Britannic shares ended 12 per cent lower at 101p, having fallen by as much as 29 per cent before the statement. On Tuesday, the shares fell by as much as 17 per cent.

Britannic has lost 70 per cent of its value since it axed its annual bonus payment to policyholders and decided to hold off on dividend payments in order to conserve capital earlier this month.

The slide in Britannic's shares gained momentum in early trade yesterday as the FTSE 100 headed closer to 3,300, the point which the insurer had previously identified as a critical level for its solvency margins.

But the company's statement, issued during early afternoon trade, said Britannic had continued to take action to protect the solvency position of the company since its profits warning in early January. It said it was confident that solvency can be maintained at "appreciably lower" equity markets than yesterday's levels.

The FTSE 100 ended the day down 6.2 points at 3,483.8.

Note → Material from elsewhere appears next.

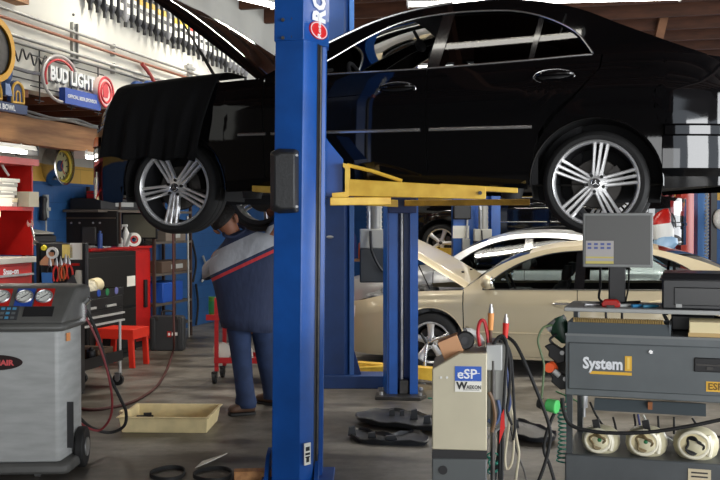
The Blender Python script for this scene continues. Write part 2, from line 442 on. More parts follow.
def sedan(label, cat, loc, rz, p):
    car = thing(p.get('name', 'sedan'), label, cat, loc, rz)
    nose, tail, wb, hub, r, ra = p['nose'], p['tail'], p['wb'], p['hub'], p['r'], p['ra']
    paint, glass = p['paint'], p['glass']
    W0 = p.get('W', .9)
    sh = smoothcurve(p['sh']); gh = smoothcurve(p['gh']); wt = smoothcurve(p['wtop']); bt = interp(p['bot'])
    sA, sC = p['gh'][0][0], p['gh'][-1][0]
    wA, wC = p['wtop'][0][0], p['wtop'][-1][0]
    beltref = sh(wb*.6)
    sec = smoothcurve([(0, .12), (.2, .05), (.32, .02), (.55, 0), (.75, .006), (.86, .014), (.90, .034), (.94, .042), (1.0, .075)])
    def W(s, h):
        k = 1
        fs, rs_ = p.get('fs', .05), wb+.25
        if s < fs:
            t = (fs-s)/(fs-nose); k = max(0, 1-t**3.0)**(1/2.6)
        if s > rs_:
            t = (s-rs_)/(tail-rs_); k = max(0, 1-t**p.get('rt', 3.4))**(1/p.get('re', 3.0))
        sl = sh(s)
        ins = sec(min(1, h/max(sl, .01)))
        if h > sl: ins += (h-sl)*p.get('tumble', .55)
        return max((W0-ins)*k, 0)
    def hb(s):
        z = bt(s)
        for c in (0, wb):
            d = abs(s-c)
            if d < ra: z = max(z, hub+math.sqrt(max(ra*ra-d*d, 0)))
        return z
    def patch(name, S, xL, xR, lo, hi, nv, m, parent=car, off=0, sides=(-1, 1), **k):
        """S in 0..1 along, between x limits that may vary with height"""
        xl = xL if callable(xL) else (lambda h: xL); xr = xR if callable(xR) else (lambda h: xR)
        res = []
        for sd in sides:
            rows = []
            for u in S:
                row = []
                for j in range(nv+1):
                    v = j/nv; h = lo(xl(.6)+(xr(.6)-xl(.6))*u)
                    s = 0
                    for it in range(4):
                        s = xl(h)+(xr(h)-xl(h))*u
                        h = lo(s)+(hi(s)-lo(s))*v
                    row.append(V((s, sd*(W(s, h)+off), h)))
                rows.append(row)
            b = B(); b.grid(rows); res.append(obj(name, b, m, parent, angle=50, solid=k.get('solid', 0)))
        return res
    inv = lambda a, b_, xs: [(x-a)/(b_-a) for x in xs]
    # stations for fender with dense arch
    def arch_st(c, a, b_):
        xs = [x for x in lin(a, b_, 40)] + [c+ra*math.cos(t) for t in lin(0, PI, 41)]
        return sorted(x for x in xs if a <= x <= b_)
    s1, s2 = p['seam1'], p['seam2']
    s3 = interp(p['seam3'])        # x as a function of height
    S1 = lambda h: s1 + .04*(.9-h) ; S2 = lambda h: s2+.03*(1-h)
    g = .004
    nose_st = [nose+(.05-nose)*(1-math.cos(t)) for t in lin(0, PI/2, 16)]
    body = None
    xs = sorted(set(nose_st + arch_st(0, nose, s1)))
    # body = fenders, quarters, roof, pillars
    b = B()
    def addp(xsn, xl, xr, lo, hi, nv, off=0):
        for sd in (-1, 1):
            rows = []
            for u in xsn:
                row = []
                for j in range(nv+1):
                    v = j/nv; h = .7; s = 0
                    for it in range(5):
                        s = xl(h)+(xr(h)-xl(h))*u; h = lo(s)+(hi(s)-lo(s))*v
                    row.append(V((s, sd*(W(s, h)+off), h)))
                rows.append(row)
            b.grid(rows)
    addp(inv(nose, s1, xs), lambda h: nose, lambda h: S1(h)-g, hb, sh, 14)
    tail_st = sorted(set(arch_st(wb, wb-.36, wb+.5) + [wb+.5+(tail-wb-.5)*math.sin(t) for t in lin(0, PI/2, 24)]))
    addp(inv(wb-.36, tail, tail_st), lambda h: s3(h)+g, lambda h: tail, hb, sh, 14)
    sill = lambda s: bt(s)+.09
    addp(lin(0, 1, 24), lambda h: S1(h)-g, lambda h: min(s3(h), wb-ra*.98), bt, sill, 3)
    addp(lin(0, 1, 60), lambda h: wA, lambda h: wC, wt, gh, 3)                           # rail
    addp(lin(0, 1, 12), lambda h: sA, lambda h: wA, sh, gh, 3)                           # A pillar foot
    addp(lin(0, 1, 24), lambda h: wC, lambda h: sC, sh, gh, 6)                           # C pillar
    def deck(bb, sts, e, crown, n=14, inner=1):
        rows = []
        for s in sts:
            w_ = W(s, e(s))
            rows.append([V((s, w_*inner*t, e(s)+crown*(1-t*t))) for t in lin(-1, 1, n)])
        bb.grid(rows)
    rf, rr_ = p['roof_front'], p['roof_rear']
    deck(b, lin(rf, rr_, 24), gh, .045)
    deck(b, [sC+(tail-sC)*math.sin(t) for t in lin(0, PI/2, 20)], sh, .03)               # boot lid
    if p.get('hood', 'closed') == 'closed':
        deck(b, [nose+(sA-nose)*(1-math.cos(t)) for t in lin(0, PI/2, 24)], sh, .05)
    else:
        deck(b, [nose+(.14)*(1-math.cos(t)) for t in lin(0, PI/2, 10)], sh, .0)          # slam panel
    body = obj('body', b, paint, car, angle=55)
    # inner dark shell, floor pan, wheel wells
    b = B()
    for sd in (-1, 1):
        b.grid([[V((s, sd*(W(s, h)-.03), h)) for h in lin(bt(s)+.03, sh(s)-.02, 6)] for s in lin(s1-.05, wb-.35, 16)])
    b.grid([[V((s, y*max(W(s, .4)-.03, .0), bt(s)+.03)) for y in lin(-1, 1, 7)] for s in lin(nose+.05, tail-.08, 40)])
    for c in (0, wb):
        for sd in (-1, 1):
            arc = [V((c+ra*math.cos(t), 0, hub+ra*math.sin(t))) for t in lin(-.25, PI+.25, 25)]
            yo = lambda q: sd*(W(q.x, max(q.z, .3))-.004)
            b.grid([[V((q.x, yo(q), q.z)), V((q.x, sd*(W0-.38), q.z))] for q in arc])
            b.f([b.v((q.x, sd*(W0-.38), q.z)) for q in arc])
    obj('underbody', b, MATTE, car)
    for c in (0, wb):
        for sd in (-1, 1):
            b = B()
            b.tube([V((c+(ra+.004)*math.cos(t), sd*(W(c+ra*math.cos(t), hub+ra*math.sin(t))+.001), hub+(ra+.004)*math.sin(t))) for t in lin(-.05, PI+.05, 30)], .007, 6)
            obj('arch_lip', b, paint, car)
    # doors
    fd = patch('front_door', lin(0, 1, 24), lambda h: S1(h)+g, lambda h: S2(h)-g, sill, sh, 14, paint)
    rd = patch('rear_door', lin(0, 1, 24), lambda h: S2(h)+g, lambda h: s3(h)-g, lambda s: max(sill(s), hb(s)), sh, 14, paint)
    # windows
    seams = p['win']             # (front a, b), (rear a, b), (quarter a, b)
    lo = lambda s: sh(s)+.012
    names = ['front_window', 'rear_window', 'quarter_window']
    for k, (a, c) in enumerate(seams):
        if k == 0 and p.get('window_down'): continue
        sl = p.get('bslope', 0) if k < 2 else 0
        xl = (lambda h, a=a: a) if k == 0 else (lambda h, a=a: a+p['bslope']*(h-beltref))
        xr = (lambda h, c=c: c) if k == len(seams)-1 else (lambda h, c=c: c+p['bslope']*(h-beltref))
        patch(names[k], lin(0, 1, 20), xl, xr, lo, lambda s: max(wt(s)-.006, lo(s)+.002), 8, p['fglass'] if k == 0 else glass, off=-.012)
    # B pillar and divider
    for k in range(len(seams)-1):
        a, c = seams[k][1], seams[k+1][0]
        patch('pillar', lin(0, 1, 4), lambda h: a+p['bslope']*(h-beltref), lambda h: c+p['bslope']*(h-beltref), lo, wt, 6, mat('gloss_black', (.006, .006, .007), .12, coat=.5), off=-.004)
    # window trim
    for sd in (-1, 1):
        b = B()
        st = lin(wA, wC, 50)
        b.tube([V((s, sd*(W(s, wt(s))+.003), wt(s))) for s in st], .006, 6)
        b.tube([V((s, sd*(W(s, sh(s))+.003), sh(s)+.004)) for s in lin(wA, wC, 30)], .006, 6)
        obj('window_trim', b, p.get('trim', CHROME), car)
    # glass front and rear
    b = B(); deck(b, lin(sA+.02, rf, 16), gh, .05); obj('windscreen', b, p['fglass'], car)
    b = B(); deck(b, lin(rr_, sC-.02, 16), gh, .04); obj('rear_screen', b, glass, car)
    if p.get('ridge'):
        for sd in (-1, 1):
            b = B(); b.tube([V((s, sd*(W(s, gh(s))+.002), gh(s)+.004)) for s in lin(sA+.25, rf+.35, 24)], .008, 6)
            obj('roof_trim', b, CHROME, car)
    # side mouldings
    for a, c in p['mould']:
        for sd in (-1, 1):
            b = B(); b.tube([V((s, sd*(W(s, p['mh'])+.008), p['mh'])) for s in lin(a, c, 16)], p.get('mr', .009), 6)
            obj('side_moulding', b, p.get('mm', CHROME), car)
    # handles
    for k, (s, h) in enumerate(p['handles']):
        for sd in (-1, 1):
            y = W(s, h); dpar = (fd if k == 0 else rd)[0 if sd < 0 else 1]
            b = B(); b.ell((s, sd*(y-.006), h), (.125, .014, .045)); cup = obj('handle_recess', b, mat('recess', (.004, .004, .004), .3) if p.get('dark') else paint, dpar)
            b = B(); b.tube([V((s+dx, sd*(y+dy), h+.012+dz)) for dx, dy, dz in ((-.11, .004, -.004), (-.08, .03, 0), (0, .036, .002), (.08, .03, .004), (.11, .004, .004))], .013, 8, smooth=4)
            obj('door_handle', b, p.get('hm', paint), dpar)
            if p.get('dark'):
                b = B(); b.tube([V((s+.125*math.cos(t), sd*(y+.004), h+.045*math.sin(t))) for t in lin(0, 2*PI, 33)[:-1]], .004, 6, closed=True); obj('handle_ring', b, CHROME, dpar)
    # mirrors
    for sd in (-1, 1):
        s, h = p['mirror']; y = sd*(W(s, h)+.10)
        b = B(); b.ell((s-.02, y, h+.06), (.07, .11, .075), 16, 10); b.tube([V((s+.02, sd*(W(s, h)-.06), h-.01)), V((s, y-sd*.03, h+.02))], .022, 8)
        mr = obj('door_mirror', b, paint, car)
        b = B(); b.ell((s+.03, y, h+.06), (.03, .09, .06), 16, 8); obj('mirror_glass', b, mat('mirror', (.8, .85, .9), .03, 1), mr)
    # wheels
    tw = p.get('tw', .235)
    for i, c in enumerate((0, wb)):
        for sd in (-1, 1):
            wheel(car, (c, sd*(W0-.02-tw/2), hub), r, p['rim'], p['phase'][i], p['style'], sd, tw)
    # lamps
    hl = p['lamp']; tl = p['turn']   # (s0, s1, h0, h1)
    for sd in (-1, 1):
        b = B(); b.grid([[V((s, sd*(W(s, h)+.006), h)) for h in lin(hl[2], min(hl[3], sh(s)-.01), 6)] for s in lin(hl[0], hl[1], 10)])
        obj('headlight', b, p.get('lens', mat('lens', (.75, .75, .72), .08, coat=1)), car)
        b = B(); b.grid([[V((s, sd*(W(s, h)+.014), h)) for h in lin(tl[2], tl[3], 4)] for s in lin(tl[0], tl[1], 8)])
        obj('turn_signal', b, mat('amber', s2l(235, 100, 25), .25), car)
        b = B(); b.grid([[V((s, sd*(W(s, h)+.006), h)) for h in lin(sh(s)-.28, sh(s)-.06, 5)] for s in lin(tail-.28, tail-.002, 12)])
        obj('tail_light', b, mat('tail_red', (.25, .01, .01), .1, coat=1), car)
    # rear bumper, standing slightly proud
    b = B()
    for sd in (-1, 1):
        rows = []
        for s in [wb+ra*1.0+(tail-wb-ra*1.0)*math.sin(t) for t in lin(0, PI/2, 22)]:
            hs = [.30, .36, .40, .41, .50, .56, .60, .61, .66, .675]; of = [-.03, .0, .015, .022, .024, .02, .018, .034, .034, .004]
            rows.append([V((s+.012*(o > .03), sd*(W(s, h)+o*min(1, (tail-s)*6+.2)), max(h, hb(s) if s < wb+ra else h))) for h, o in zip(hs, of)])
        b.grid(rows)
    obj('rear_bumper', b, paint, car, angle=25)
    # interior
    inm = mat('interior', p.get('inner', (.02, .02, .022)), .8)
    for sd in (-1, 1):
        b = B(); s0 = seams[0][0]+.5
        b.loft([((s0+.02, sd*.38, .45), (.26, 0, 0), (0, .24, 0)), ((s0+.14, sd*.38, .62), (.10, 0, 0), (0, .25, 0)), ((s0+.28, sd*.38, beltref+.02), (.07, 0, 0), (0, .22, 0)), ((s0+.31, sd*.38, beltref+.06), (.03, 0, 0), (0, .15, 0))], p=3)
        st = obj('seat', b, inm, car)
        b = B(); b.loft([((s0+.32, sd*.38, beltref+.08), (.04, 0, 0), (0, .12, 0)), ((s0+.34, sd*.38, beltref+.15), (.06, 0, 0), (0, .14, 0)), ((s0+.35, sd*.38, beltref+.23), (.04, 0, 0), (0, .12, 0))], p=3); obj('headrest', b, inm, st)
    b = B(); b.mm(wb-.35, wb-.1, -.6, .6, .4, beltref-.02); obj('rear_seat', b, inm, car, bevel=.04)
    b = B(); b.mm(sA+.35, sA+.6, -.68, .68, .55, sh(sA)-.05); obj('dashboard', b, inm, car, bevel=.03)
    b = B(); cc = V((seams[0][0]+.27, -.36, beltref-.03)); b.tube([cc+V((math.sin(.4)*.18*math.sin(t)*-1, .18*math.cos(t), math.cos(.4)*.18*math.sin(t))) for t in lin(0, 2*PI, 25)[:-1]], .014, 8, closed=True)
    obj('steering_wheel', b, inm, car)
    b = B(); b.ell((rf+.0, 0, gh(rf)-.12), (.03, .13, .04)); b.cyl((rf, 0, gh(rf)-.1), (rf-.05, 0, gh(rf)-.01), .012); obj('interior_mirror', b, inm, car)
    b = B(); deck(b, lin(rf+.05, rr_, 8), lambda s: gh(s)-.05, .03, inner=.95); obj('headliner', b, mat('headliner', (.06, .06, .065), .9), car)
    car['W'] = 0
    del car['W']
    return car, W, sh, gh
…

Britannic's move to scale back its exposure to equities significantly, however, will mean the impact of recent market falls has been reduced.

Ned Cazalet, an independent insurance analyst, said: "If Britannic is insolvent, then so is half the UK life sector.Britannic is suffering, but many others are to a worse degree.

"Some of the trading movements have been a knee-jerk reaction to what is affecting the whole industry."

Britannic has been the biggest casualty as shares across the insurance sector have been hit by concerns about the impact of falling markets, though larger market players across Europe such as Aviva, the Dutch group ING and Swiss Life have been hurt by the same worries.

Standard & Poor's, the credit ratings agency, yesterday confirmed the pressure facing life insurers from the continuing fall in the value of their stock market assets by downgrading two of the strongest companies, Standard Life and Prudential.

Standard Life yesterday lost its S&P triple-A crown to slip two notches to AA. S&P said Standard had taken a sizeable risk in its bullish stance on equities, and its "options to manage capital in response to immediate volatility and further falls in equity markets are more limited." It expects this leaves Standard with little choice but to sell more equities.

Prudential was also downgraded to AA- from AA+ to account for the cost of its generous dividend policy and the strain of supporting its US subsidiary Jackson National. It was also put on a negative outlook, as was Legal & General.

The Financial Services Authority said this week it would allow some companies to temporarily breach their statutory solvency margin, which requires companies to have assets worth at least 4 per cent more than their liabilities, while they acted to strengthen their balance sheets.